┌──
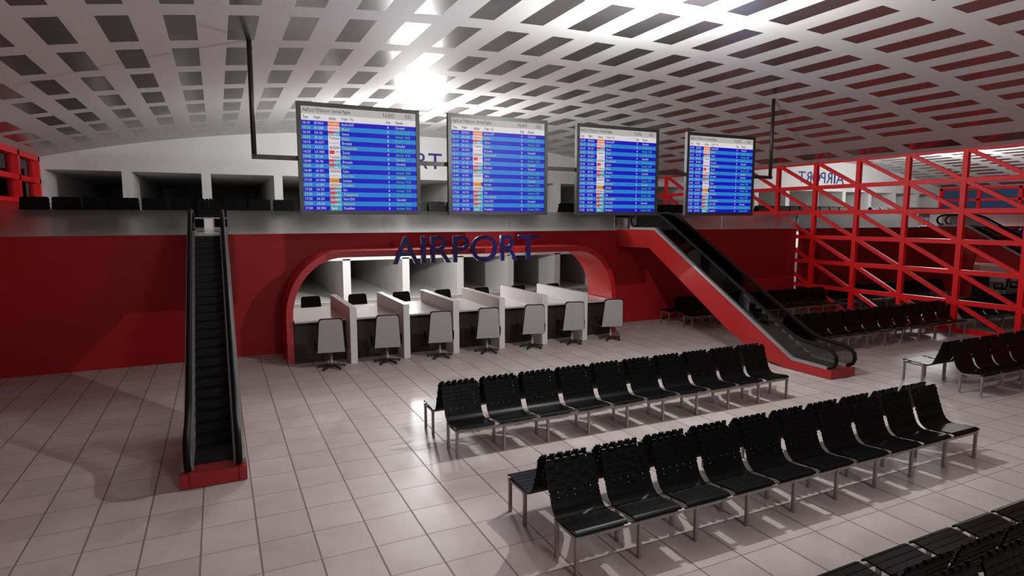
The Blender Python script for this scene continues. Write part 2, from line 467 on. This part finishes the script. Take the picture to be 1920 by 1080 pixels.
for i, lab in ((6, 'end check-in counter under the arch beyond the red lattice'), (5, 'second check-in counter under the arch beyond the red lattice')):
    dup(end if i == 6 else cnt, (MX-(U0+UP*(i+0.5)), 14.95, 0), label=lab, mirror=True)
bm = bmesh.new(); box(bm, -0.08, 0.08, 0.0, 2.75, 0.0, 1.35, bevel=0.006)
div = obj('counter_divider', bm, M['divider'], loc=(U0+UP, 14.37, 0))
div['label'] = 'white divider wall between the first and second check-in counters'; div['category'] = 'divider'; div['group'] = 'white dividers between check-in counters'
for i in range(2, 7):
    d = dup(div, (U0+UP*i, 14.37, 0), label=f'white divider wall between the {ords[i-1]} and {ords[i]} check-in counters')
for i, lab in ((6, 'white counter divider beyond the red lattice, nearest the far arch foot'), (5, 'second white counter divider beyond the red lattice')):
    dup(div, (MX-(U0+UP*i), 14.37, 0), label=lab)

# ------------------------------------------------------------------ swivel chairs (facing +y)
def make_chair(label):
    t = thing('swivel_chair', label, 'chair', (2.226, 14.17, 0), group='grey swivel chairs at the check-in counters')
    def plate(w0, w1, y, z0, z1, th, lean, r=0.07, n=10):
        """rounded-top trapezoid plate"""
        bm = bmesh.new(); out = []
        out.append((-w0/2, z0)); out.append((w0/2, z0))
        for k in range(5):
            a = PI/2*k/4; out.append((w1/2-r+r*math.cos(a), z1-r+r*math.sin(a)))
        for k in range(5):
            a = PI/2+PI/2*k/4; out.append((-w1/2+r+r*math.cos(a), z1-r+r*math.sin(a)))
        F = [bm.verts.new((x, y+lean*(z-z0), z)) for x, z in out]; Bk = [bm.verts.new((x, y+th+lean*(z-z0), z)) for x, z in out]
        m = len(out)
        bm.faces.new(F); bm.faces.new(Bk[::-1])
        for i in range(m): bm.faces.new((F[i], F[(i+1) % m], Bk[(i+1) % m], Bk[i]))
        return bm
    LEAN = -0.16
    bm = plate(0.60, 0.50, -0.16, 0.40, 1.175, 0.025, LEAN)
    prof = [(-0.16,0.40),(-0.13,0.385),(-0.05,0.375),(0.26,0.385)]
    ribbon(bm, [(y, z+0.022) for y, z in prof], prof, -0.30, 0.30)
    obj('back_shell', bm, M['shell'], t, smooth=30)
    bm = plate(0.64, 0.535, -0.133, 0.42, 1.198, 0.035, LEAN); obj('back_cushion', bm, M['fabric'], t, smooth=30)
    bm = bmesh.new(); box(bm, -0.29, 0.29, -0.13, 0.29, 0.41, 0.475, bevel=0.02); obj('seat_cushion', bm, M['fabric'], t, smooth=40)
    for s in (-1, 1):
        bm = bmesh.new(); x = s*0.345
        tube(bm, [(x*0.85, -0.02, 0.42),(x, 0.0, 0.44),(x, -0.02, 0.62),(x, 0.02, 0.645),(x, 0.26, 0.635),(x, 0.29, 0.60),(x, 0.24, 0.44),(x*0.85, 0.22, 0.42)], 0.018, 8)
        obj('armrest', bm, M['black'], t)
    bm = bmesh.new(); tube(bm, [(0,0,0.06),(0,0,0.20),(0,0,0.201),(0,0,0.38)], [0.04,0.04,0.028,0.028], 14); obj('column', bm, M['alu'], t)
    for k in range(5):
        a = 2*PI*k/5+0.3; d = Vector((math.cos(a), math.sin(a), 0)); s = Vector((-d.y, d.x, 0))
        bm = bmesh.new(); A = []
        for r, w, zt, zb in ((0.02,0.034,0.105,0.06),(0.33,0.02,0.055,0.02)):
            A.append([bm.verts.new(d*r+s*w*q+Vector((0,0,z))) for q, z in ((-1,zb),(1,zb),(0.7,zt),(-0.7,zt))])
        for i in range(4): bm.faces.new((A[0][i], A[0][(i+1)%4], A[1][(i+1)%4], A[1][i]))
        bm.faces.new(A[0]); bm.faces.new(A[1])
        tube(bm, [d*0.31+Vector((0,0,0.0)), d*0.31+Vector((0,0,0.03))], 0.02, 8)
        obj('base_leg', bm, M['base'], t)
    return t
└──
▶ _Aim_:
Your task is to reproduce exactly the lines from the start of the data above through the line containing "dup(div, (MX-(U0+UP*i), 14.37, 0), label=lab)", leaving every picture out.

▶ _Answer for this exercise_:
The Blender Python script for this scene continues. Write part 2, from line 467 on. This part finishes the script. Take the picture to be 1920 by 1080 pixels.
for i, lab in ((6, 'end check-in counter under the arch beyond the red lattice'), (5, 'second check-in counter under the arch beyond the red lattice')):
    dup(end if i == 6 else cnt, (MX-(U0+UP*(i+0.5)), 14.95, 0), label=lab, mirror=True)
bm = bmesh.new(); box(bm, -0.08, 0.08, 0.0, 2.75, 0.0, 1.35, bevel=0.006)
div = obj('counter_divider', bm, M['divider'], loc=(U0+UP, 14.37, 0))
div['label'] = 'white divider wall between the first and second check-in counters'; div['category'] = 'divider'; div['group'] = 'white dividers between check-in counters'
for i in range(2, 7):
    d = dup(div, (U0+UP*i, 14.37, 0), label=f'white divider wall between the {ords[i-1]} and {ords[i]} check-in counters')
for i, lab in ((6, 'white counter divider beyond the red lattice, nearest the far arch foot'), (5, 'second white counter divider beyond the red lattice')):
    dup(div, (MX-(U0+UP*i), 14.37, 0), label=lab)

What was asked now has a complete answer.